What was really interesting though, was that the mineralisation in question showed considerable similarity to Mandalay’s Costerfield mine, 25 kilometres away.
“They mine between 150 and 200 metres below the surface,” explains Brown.
“We believe we can hit fresh rock and sulphides beneath the leached material that we’ve already intersected.”
So that’s one intriguing aspect of the project. Another is that Newmont picked up ground adjacent to Bailieston in December. So we’re not just talking about small companies operating on the edge of geological speculation here. The big players are coming in too.
Then there’s the Avoca licence, which is likely to be the subject of a 1,500-metre rotary air blast (RAB) programme shortly, and Creswick over in Victoria which will also be investigated.

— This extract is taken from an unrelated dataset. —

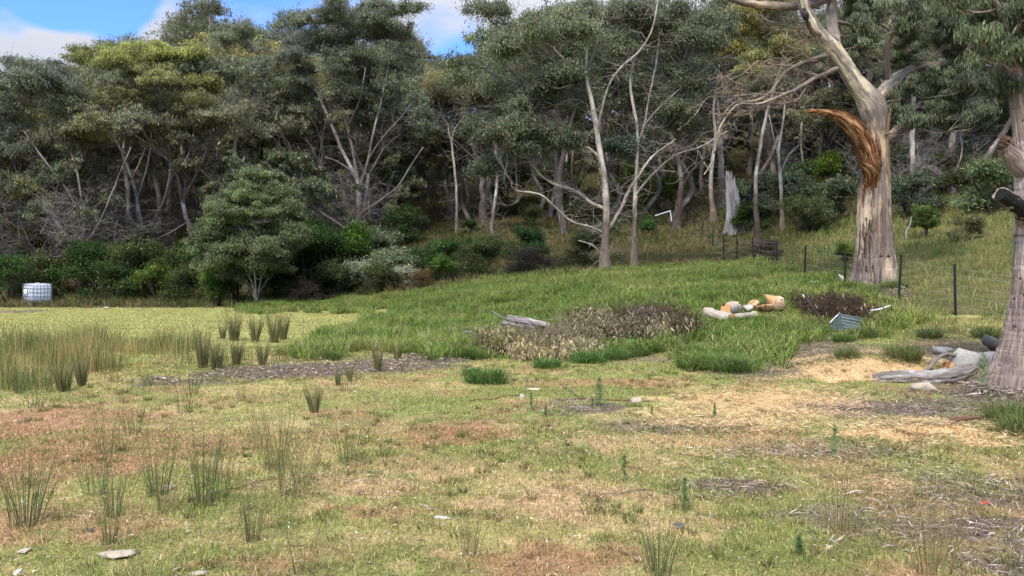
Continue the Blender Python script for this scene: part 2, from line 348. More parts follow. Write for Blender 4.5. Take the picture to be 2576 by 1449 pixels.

Creswick, in particular, holds significant potential, according to Brown.
“We’re quite optimistic there’s something down there,” he says.
So lots to look forward to over the coming months, especially since ECR Minerals already has the money in the bank to pay for all this work.
There’s £1.2mln currently in the treasury, according to Brown, following two fundraising exercises undertaken last year: a £650,000 raise in July, and a £700,000 raise in December.
And that means that shareholders will be able to enjoy the full benefits of any positive newsflow without having to look over their shoulders to worry about dilution any time soon.
ECR has, in any case, a very supportive cornerstone investor in Shenyang Xinliaoan Machinery, a connection Brown brought with him when he joined ECR, acquired during his days operating in Central Asia.
All told, ECR looks to be on a secure footing going into 2019, with plenty of exciting newsflow to come, and the nice backdrop of a rising gold price to put it all into context.